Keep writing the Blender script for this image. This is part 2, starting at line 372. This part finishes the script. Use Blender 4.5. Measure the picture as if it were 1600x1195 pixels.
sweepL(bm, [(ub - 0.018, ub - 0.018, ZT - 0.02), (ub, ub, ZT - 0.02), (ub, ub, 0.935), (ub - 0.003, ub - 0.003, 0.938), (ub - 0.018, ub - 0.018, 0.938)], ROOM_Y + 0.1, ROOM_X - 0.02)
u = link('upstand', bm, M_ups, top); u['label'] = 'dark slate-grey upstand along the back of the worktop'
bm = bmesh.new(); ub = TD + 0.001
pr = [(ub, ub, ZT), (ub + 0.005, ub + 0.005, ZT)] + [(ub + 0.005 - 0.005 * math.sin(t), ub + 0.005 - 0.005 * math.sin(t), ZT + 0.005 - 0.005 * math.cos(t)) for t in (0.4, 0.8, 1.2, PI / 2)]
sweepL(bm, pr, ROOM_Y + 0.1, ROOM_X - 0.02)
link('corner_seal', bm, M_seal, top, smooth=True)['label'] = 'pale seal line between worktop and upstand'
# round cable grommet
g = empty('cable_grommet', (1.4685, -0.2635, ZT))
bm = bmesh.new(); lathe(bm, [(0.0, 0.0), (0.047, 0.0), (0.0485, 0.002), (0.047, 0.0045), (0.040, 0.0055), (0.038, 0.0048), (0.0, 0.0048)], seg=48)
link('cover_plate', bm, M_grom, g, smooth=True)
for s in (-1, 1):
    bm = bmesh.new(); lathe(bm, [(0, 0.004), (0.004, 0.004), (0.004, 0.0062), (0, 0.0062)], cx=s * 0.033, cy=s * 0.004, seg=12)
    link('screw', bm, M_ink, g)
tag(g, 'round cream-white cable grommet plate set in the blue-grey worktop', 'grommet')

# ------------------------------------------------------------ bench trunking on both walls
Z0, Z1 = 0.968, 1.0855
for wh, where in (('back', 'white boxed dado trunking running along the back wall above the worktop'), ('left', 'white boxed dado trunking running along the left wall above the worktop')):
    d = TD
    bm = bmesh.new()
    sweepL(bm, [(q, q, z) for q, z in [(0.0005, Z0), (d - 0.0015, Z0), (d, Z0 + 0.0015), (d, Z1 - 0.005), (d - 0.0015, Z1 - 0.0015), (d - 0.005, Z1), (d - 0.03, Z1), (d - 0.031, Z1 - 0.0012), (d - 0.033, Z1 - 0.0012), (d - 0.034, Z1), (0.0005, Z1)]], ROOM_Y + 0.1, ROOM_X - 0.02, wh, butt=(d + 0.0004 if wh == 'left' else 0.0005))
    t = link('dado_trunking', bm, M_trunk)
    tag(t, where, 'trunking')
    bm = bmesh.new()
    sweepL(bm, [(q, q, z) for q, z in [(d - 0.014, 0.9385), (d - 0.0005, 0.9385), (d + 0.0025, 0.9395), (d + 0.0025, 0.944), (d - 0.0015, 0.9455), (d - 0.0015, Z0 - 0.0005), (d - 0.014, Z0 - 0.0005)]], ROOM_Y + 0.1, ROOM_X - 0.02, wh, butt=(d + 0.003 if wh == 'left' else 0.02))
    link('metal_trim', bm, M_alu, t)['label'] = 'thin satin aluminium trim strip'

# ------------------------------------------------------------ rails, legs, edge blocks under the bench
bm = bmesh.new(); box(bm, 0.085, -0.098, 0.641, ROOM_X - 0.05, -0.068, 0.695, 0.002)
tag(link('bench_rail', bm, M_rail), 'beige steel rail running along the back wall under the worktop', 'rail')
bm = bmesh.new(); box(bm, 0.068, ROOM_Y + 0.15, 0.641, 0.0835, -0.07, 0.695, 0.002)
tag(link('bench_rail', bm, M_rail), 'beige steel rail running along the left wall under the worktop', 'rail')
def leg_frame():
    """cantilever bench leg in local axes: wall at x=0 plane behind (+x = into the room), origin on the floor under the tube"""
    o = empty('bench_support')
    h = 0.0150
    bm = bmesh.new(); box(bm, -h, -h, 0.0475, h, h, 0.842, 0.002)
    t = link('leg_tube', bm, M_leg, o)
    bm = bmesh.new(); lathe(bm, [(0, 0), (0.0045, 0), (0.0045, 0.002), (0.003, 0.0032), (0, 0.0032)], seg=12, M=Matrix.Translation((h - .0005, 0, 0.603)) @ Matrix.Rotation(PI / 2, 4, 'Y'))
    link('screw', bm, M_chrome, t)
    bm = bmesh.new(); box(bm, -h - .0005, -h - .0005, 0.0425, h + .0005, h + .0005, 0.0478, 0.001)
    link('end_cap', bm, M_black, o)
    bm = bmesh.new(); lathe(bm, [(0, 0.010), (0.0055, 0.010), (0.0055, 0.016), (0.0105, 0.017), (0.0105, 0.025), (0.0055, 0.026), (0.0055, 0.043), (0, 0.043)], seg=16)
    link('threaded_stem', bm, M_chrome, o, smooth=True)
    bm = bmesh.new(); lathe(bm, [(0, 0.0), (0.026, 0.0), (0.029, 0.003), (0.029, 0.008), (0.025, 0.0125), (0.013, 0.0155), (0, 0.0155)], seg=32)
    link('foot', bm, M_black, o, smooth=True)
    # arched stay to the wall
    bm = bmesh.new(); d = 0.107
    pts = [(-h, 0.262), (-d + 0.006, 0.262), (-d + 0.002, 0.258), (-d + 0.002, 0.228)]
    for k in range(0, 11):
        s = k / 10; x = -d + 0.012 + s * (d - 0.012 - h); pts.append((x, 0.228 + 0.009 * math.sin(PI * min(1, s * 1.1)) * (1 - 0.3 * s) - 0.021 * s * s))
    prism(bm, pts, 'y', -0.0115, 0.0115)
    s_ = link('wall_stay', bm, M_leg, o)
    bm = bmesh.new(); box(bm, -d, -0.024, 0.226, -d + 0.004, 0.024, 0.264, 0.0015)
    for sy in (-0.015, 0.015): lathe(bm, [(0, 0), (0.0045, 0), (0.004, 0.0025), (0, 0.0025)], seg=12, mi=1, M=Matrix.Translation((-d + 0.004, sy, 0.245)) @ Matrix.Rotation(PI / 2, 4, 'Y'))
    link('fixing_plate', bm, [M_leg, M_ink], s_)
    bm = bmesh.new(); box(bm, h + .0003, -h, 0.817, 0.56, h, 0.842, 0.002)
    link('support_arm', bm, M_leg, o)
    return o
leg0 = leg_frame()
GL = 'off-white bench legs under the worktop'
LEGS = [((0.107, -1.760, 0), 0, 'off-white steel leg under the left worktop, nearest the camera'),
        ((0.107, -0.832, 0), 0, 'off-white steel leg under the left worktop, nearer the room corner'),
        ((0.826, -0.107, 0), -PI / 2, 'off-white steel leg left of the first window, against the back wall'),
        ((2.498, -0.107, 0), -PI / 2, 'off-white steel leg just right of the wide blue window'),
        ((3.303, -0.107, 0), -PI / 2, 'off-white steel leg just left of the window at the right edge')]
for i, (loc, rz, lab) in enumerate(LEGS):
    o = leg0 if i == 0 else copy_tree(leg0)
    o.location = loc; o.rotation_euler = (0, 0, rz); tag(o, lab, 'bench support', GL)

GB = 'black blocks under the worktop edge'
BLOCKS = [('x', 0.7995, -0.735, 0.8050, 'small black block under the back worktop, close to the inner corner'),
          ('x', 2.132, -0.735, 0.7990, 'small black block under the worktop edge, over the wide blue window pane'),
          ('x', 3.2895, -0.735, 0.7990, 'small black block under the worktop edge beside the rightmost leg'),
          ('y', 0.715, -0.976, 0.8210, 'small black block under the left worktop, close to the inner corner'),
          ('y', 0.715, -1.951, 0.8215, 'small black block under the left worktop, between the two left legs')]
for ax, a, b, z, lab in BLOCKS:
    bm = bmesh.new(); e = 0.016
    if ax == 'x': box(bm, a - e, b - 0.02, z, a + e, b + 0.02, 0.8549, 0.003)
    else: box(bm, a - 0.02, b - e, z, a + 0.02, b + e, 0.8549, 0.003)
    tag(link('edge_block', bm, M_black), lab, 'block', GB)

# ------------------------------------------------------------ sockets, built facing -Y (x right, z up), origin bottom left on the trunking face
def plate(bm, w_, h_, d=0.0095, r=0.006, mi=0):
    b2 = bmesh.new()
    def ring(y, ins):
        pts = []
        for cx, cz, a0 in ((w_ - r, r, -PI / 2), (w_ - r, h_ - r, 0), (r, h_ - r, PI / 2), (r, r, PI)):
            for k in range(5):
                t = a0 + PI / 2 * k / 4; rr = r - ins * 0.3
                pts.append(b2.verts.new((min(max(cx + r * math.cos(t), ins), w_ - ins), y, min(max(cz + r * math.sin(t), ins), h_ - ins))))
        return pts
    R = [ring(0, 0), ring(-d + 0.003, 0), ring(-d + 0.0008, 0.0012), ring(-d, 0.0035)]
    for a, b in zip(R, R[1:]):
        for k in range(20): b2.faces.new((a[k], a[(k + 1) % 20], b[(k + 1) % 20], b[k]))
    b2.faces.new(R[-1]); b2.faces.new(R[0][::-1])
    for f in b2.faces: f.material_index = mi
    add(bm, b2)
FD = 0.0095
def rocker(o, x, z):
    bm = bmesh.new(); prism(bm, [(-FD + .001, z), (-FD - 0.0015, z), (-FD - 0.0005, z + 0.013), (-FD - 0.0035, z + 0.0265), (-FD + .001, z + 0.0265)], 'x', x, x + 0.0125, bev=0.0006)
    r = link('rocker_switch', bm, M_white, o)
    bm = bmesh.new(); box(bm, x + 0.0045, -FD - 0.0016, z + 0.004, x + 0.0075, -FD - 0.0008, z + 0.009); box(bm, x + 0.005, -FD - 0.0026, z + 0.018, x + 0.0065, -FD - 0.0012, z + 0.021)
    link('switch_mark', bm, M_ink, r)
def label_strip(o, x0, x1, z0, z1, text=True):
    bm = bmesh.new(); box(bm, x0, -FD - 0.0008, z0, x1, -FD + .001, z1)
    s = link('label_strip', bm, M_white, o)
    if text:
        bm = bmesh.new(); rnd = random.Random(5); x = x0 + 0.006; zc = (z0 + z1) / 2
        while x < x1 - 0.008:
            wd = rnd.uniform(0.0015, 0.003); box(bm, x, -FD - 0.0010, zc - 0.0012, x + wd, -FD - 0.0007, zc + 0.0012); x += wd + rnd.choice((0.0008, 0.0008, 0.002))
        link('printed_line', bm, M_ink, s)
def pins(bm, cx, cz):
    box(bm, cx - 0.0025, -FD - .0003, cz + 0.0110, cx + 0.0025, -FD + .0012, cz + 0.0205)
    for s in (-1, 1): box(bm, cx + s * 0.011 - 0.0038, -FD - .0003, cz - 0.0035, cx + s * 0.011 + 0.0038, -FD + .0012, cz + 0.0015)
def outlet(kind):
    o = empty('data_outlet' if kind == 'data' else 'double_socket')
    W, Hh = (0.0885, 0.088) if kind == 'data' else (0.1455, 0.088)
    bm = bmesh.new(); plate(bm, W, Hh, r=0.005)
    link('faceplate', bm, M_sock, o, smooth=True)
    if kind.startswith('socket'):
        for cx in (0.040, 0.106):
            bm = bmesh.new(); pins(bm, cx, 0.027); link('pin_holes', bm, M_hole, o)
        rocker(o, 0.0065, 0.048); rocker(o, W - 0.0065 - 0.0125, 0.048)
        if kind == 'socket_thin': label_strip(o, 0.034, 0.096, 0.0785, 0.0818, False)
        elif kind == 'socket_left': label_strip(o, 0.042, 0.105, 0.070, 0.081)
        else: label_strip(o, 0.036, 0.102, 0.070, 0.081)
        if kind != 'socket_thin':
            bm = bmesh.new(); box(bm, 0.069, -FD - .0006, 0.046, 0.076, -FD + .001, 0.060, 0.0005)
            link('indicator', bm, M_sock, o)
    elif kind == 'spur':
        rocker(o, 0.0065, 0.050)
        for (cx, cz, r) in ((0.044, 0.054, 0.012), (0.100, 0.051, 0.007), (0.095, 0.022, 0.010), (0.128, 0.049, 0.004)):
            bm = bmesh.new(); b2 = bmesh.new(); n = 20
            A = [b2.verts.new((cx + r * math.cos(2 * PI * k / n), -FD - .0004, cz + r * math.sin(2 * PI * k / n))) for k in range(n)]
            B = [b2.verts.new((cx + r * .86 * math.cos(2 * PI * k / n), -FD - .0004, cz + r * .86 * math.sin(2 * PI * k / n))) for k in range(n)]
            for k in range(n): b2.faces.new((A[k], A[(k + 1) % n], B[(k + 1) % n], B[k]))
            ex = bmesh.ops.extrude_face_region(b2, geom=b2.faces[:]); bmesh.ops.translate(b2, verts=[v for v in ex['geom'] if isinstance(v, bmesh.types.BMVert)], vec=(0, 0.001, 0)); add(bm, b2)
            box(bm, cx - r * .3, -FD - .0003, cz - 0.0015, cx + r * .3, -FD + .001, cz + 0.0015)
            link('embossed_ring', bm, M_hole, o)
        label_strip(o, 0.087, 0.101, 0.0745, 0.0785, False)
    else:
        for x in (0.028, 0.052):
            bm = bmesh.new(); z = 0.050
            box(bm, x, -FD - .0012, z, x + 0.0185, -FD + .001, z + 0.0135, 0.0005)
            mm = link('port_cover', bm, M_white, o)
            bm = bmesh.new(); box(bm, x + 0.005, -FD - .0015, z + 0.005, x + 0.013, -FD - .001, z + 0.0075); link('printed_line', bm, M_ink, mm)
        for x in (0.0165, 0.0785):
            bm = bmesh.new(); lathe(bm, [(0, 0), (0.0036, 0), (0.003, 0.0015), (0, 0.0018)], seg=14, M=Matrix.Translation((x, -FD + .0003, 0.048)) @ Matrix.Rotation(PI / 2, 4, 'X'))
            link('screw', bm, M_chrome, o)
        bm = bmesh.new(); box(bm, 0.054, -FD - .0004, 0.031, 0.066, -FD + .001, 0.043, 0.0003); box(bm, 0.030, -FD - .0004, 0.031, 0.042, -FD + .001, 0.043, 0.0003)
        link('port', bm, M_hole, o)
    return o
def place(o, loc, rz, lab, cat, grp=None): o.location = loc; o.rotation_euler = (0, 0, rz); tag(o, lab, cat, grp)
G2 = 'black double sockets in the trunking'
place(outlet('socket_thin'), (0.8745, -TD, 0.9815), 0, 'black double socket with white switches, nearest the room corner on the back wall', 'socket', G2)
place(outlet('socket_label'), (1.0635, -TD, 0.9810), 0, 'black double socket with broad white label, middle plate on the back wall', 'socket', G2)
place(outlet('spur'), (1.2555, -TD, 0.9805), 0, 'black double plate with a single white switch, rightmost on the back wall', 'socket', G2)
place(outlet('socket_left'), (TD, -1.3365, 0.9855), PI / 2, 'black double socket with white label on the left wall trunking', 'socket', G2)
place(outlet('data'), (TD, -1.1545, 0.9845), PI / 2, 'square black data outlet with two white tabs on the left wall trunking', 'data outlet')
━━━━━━
Short task: Restate, word for word and with nothing added, the lines from the first line of the listing through the one where "tag(g, 'round cream-white" stands.

Written solution:
Keep writing the Blender script for this image. This is part 2, starting at line 372. This part finishes the script. Use Blender 4.5. Measure the picture as if it were 1600x1195 pixels.
sweepL(bm, [(ub - 0.018, ub - 0.018, ZT - 0.02), (ub, ub, ZT - 0.02), (ub, ub, 0.935), (ub - 0.003, ub - 0.003, 0.938), (ub - 0.018, ub - 0.018, 0.938)], ROOM_Y + 0.1, ROOM_X - 0.02)
u = link('upstand', bm, M_ups, top); u['label'] = 'dark slate-grey upstand along the back of the worktop'
bm = bmesh.new(); ub = TD + 0.001
pr = [(ub, ub, ZT), (ub + 0.005, ub + 0.005, ZT)] + [(ub + 0.005 - 0.005 * math.sin(t), ub + 0.005 - 0.005 * math.sin(t), ZT + 0.005 - 0.005 * math.cos(t)) for t in (0.4, 0.8, 1.2, PI / 2)]
sweepL(bm, pr, ROOM_Y + 0.1, ROOM_X - 0.02)
link('corner_seal', bm, M_seal, top, smooth=True)['label'] = 'pale seal line between worktop and upstand'
# round cable grommet
g = empty('cable_grommet', (1.4685, -0.2635, ZT))
bm = bmesh.new(); lathe(bm, [(0.0, 0.0), (0.047, 0.0), (0.0485, 0.002), (0.047, 0.0045), (0.040, 0.0055), (0.038, 0.0048), (0.0, 0.0048)], seg=48)
link('cover_plate', bm, M_grom, g, smooth=True)
for s in (-1, 1):
    bm = bmesh.new(); lathe(bm, [(0, 0.004), (0.004, 0.004), (0.004, 0.0062), (0, 0.0062)], cx=s * 0.033, cy=s * 0.004, seg=12)
    link('screw', bm, M_ink, g)
tag(g, 'round cream-white cable grommet plate set in the blue-grey worktop', 'grommet')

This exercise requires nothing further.